In the news this month, Mexico had an earthquake.  This caused me some brief concern, as my sister is currently visiting the country, but she’s fine.  The Canadian government is enacting new “tough on crime” legislation.  The legislation involves things like tougher mandatory minimums for some crimes.  I’ve been listening to some of the debate around it, and it sounds like it has the same problem as a lot of similar legislation: it isn’t so much “tough on crime” as “tough on criminals”.  Which seems like a pretty poor substitute, if you ask me.  Dear Mr Harper, if I am ever the victim of a crime I expect it might give me a modicum of comfort to know that the perpetrator will serve ten years rather than five, but you know what I would find a thousand times more comforting?  Not being the victim of a crime in the first place!!!  With that in mind, how about you take the money you want to spend incarcerating prisoners for longer, and instead spend it on measures to reduce crime?  It may not sound as exciting, but I think we’ll all be happier in the long run!

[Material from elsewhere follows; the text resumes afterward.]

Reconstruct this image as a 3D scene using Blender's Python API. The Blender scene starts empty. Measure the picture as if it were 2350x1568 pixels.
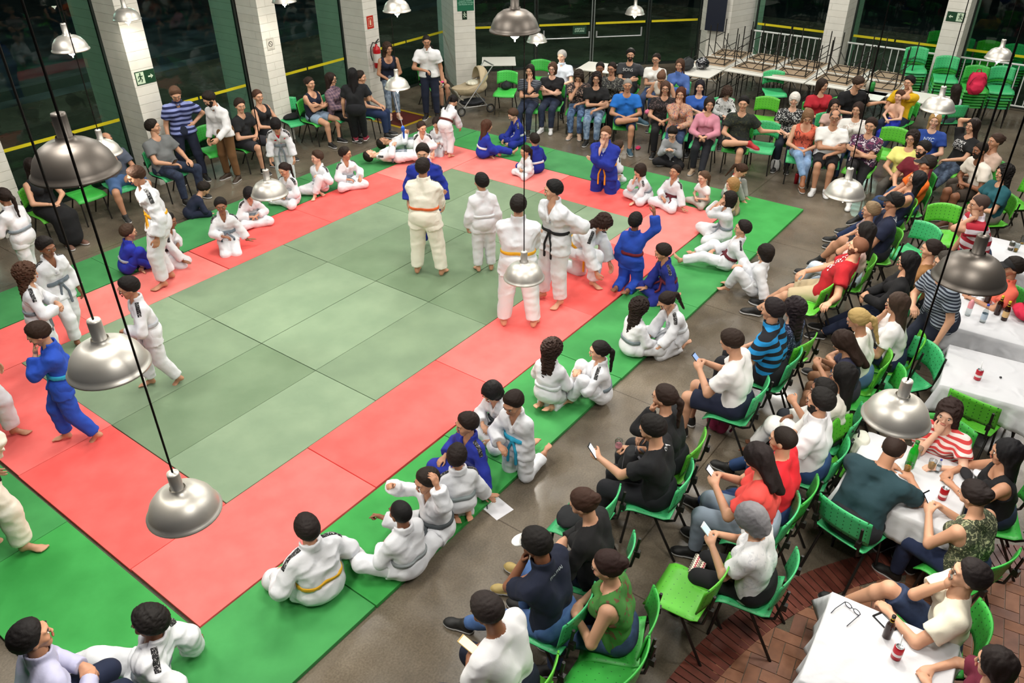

Books I’ve read this month:

Grave Peril by Jim Butcher – I had the same problems with the third “Dresden Files” book as I did with the second.  I like Michael, the new character we’re introduced to, and I enjoy the mix of urban fantasy, medieval mythology, and film noir themes.  But I wish Butcher would let up on the violence a bit!

The Girl with the Dragon Tattoo by Stieg Larsson – A pedestrian, run-of-the-mill crime thriller, notable mostly for being quite long and taking a good while to get interesting.  I liked the title character and wished the book included more of her, but despite being a putative central character, she actually receives surprisingly little page-time.  The novel’s original Swedish title, Men Who Hate Women, gives a much more accurate picture of what the novel is about.

* “Gaijin-go”: A term I made up meaning “foreigner language” or “the way a foreigner talks”.  Basically, Japanese simplified for non Japanese-speakers.